Is Eliot Wolf getting enough blame for the Patriots offensive line disaster?
Chris Gasper of The Boston Globe joined Felger and Mazz on Friday and talked about how Eliot Wolf is not getting enough blame for the New England Patriots struggles on the offensive line.
Felger: Gasper your thoughts on the offensive line last night?
Gasper: Oh it was obviously horrific. When you’re looking at it, I mean 33 total dropbacks and you’re pressured on 15 of them? It’s awful. But I think we’re not putting enough blame, and I applaud Mazz for this, I don’t think people are putting enough blame on Eliot Wolf. You know, they’re putting the blame on the players, they put the blame on Mayo, they put it on AVP, they put it on Scott Peters…the Patriots don’t have enough NFL caliber starting offensive lineman. And you’re looking at what’s going on in the left side here and Eliot Wolf’s attitude here was sort of “oh, you know, we’ll bring in Okorafor and we’ll draft Caedan Wallace in the third round even though he was a right tackle at Penn State, not a left tackle, and you know, we’ll just rummage through this junk drawer of offensive lineman and we’ll pull out a left tackle”. And that’s obviously not happening.

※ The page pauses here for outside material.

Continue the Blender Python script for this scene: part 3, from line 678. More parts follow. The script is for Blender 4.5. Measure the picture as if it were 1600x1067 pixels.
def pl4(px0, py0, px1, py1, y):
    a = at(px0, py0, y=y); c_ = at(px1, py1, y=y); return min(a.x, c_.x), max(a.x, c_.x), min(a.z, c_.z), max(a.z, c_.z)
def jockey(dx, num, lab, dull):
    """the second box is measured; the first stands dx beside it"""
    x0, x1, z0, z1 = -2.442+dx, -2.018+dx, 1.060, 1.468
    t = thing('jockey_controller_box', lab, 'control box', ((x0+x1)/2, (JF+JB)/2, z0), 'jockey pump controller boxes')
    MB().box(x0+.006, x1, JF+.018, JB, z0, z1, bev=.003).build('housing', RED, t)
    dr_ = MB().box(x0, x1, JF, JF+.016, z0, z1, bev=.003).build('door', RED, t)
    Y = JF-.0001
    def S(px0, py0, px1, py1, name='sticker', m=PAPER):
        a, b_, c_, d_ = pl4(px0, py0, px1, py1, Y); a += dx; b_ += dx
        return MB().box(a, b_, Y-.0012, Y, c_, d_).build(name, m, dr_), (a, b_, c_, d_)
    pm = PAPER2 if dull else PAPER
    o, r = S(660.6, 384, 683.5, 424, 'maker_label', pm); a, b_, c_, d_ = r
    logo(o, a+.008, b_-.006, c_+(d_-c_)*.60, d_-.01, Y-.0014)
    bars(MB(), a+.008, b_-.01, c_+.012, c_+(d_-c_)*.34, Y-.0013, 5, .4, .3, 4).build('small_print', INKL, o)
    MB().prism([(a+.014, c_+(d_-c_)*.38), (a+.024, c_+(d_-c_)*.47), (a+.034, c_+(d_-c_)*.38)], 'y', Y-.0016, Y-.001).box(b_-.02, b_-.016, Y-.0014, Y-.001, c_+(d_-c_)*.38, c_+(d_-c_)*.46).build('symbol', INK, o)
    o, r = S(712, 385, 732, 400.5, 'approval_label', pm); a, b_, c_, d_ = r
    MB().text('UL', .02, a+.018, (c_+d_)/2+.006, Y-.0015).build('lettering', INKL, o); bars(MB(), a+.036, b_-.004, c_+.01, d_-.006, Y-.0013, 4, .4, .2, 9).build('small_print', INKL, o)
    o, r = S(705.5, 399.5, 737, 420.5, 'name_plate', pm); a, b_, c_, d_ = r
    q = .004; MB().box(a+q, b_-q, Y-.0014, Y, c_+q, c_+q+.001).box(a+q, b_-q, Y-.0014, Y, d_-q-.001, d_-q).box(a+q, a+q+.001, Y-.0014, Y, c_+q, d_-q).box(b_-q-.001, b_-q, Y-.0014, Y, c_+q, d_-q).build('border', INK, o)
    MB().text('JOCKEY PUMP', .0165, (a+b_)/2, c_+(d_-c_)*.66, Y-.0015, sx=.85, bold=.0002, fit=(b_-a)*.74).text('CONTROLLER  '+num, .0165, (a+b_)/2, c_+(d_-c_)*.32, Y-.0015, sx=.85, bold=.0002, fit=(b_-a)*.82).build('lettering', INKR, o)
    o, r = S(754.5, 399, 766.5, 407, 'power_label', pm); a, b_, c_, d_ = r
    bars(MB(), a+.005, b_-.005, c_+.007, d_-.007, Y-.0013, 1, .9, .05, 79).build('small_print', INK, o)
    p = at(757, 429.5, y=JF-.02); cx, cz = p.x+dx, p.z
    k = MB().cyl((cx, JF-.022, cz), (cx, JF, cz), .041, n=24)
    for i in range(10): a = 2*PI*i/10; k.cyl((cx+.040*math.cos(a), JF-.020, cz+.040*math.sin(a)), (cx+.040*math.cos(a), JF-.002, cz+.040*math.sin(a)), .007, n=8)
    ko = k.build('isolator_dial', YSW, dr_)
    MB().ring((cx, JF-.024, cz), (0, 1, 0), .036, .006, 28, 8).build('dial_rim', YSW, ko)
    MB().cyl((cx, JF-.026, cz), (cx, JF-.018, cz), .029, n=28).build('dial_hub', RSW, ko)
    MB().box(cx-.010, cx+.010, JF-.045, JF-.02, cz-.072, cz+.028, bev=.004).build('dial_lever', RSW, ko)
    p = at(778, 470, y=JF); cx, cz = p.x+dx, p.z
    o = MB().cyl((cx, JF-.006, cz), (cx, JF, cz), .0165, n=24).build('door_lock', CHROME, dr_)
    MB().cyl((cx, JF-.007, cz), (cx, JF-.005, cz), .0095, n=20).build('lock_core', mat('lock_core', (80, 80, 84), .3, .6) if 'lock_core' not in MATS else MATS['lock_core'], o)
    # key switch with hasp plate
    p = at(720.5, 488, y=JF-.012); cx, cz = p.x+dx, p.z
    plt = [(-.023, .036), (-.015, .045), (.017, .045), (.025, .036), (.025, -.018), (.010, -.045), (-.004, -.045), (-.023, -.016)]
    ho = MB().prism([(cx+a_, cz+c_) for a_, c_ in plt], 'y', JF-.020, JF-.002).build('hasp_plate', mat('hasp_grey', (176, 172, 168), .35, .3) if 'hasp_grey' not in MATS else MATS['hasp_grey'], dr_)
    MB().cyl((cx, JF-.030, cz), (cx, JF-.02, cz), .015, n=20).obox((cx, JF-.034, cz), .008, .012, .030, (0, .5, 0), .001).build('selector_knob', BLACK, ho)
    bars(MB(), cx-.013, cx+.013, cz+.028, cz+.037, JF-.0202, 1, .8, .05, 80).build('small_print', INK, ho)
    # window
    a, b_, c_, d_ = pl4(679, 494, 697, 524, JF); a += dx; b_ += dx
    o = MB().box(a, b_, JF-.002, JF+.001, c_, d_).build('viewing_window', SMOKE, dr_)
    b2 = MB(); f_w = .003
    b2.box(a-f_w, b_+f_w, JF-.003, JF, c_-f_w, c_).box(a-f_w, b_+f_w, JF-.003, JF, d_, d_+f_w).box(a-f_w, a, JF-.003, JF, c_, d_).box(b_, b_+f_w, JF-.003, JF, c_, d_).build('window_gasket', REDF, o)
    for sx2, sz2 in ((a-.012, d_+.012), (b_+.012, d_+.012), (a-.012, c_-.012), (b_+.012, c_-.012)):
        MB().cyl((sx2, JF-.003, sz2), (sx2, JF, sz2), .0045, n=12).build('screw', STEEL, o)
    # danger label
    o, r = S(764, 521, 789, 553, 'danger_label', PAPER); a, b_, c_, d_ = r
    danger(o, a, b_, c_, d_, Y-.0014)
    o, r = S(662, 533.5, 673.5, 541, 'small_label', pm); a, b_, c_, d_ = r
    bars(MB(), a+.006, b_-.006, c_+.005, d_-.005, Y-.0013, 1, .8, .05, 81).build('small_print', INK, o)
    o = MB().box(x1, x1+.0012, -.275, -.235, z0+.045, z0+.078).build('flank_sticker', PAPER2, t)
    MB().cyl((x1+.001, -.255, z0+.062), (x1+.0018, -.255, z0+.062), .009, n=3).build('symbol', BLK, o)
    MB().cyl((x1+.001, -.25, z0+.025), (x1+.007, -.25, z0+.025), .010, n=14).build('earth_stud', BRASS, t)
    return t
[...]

Gasper: And I thought you saw a direct Juxtaposition last night between approaches because the Jets and yes, I understand they have Aaron Rodgers, but in the offseason they knew their offensive line was terrible last year and they tried to address it. They brought in Tyron Smith to play left tackle even though they went out and drafted Olu Fashanu with the 11th overall pick, who played left tackle at Penn State, which is the reason Caedan Wallace didn’t play it. They signed John Simpson from Baltimore, a guard. They gave him a two year, $18 million deal. And they traded for a right tackle in Morgan Moses. They went out there and addressed it and going to that game, Pro Football Focus had them with the 6th best offensive line in the NFL and the Patriots with the 32nd NFL offensive line out of 32 teams, and boy, did that play out that way. So I think if you want to point the finger for this thing for how untenable this is and the fact that they have an offensive line that doesn’t even give the quarterback a chance regardless of who the quarterback is, I think you have to start with Eliot Wolf.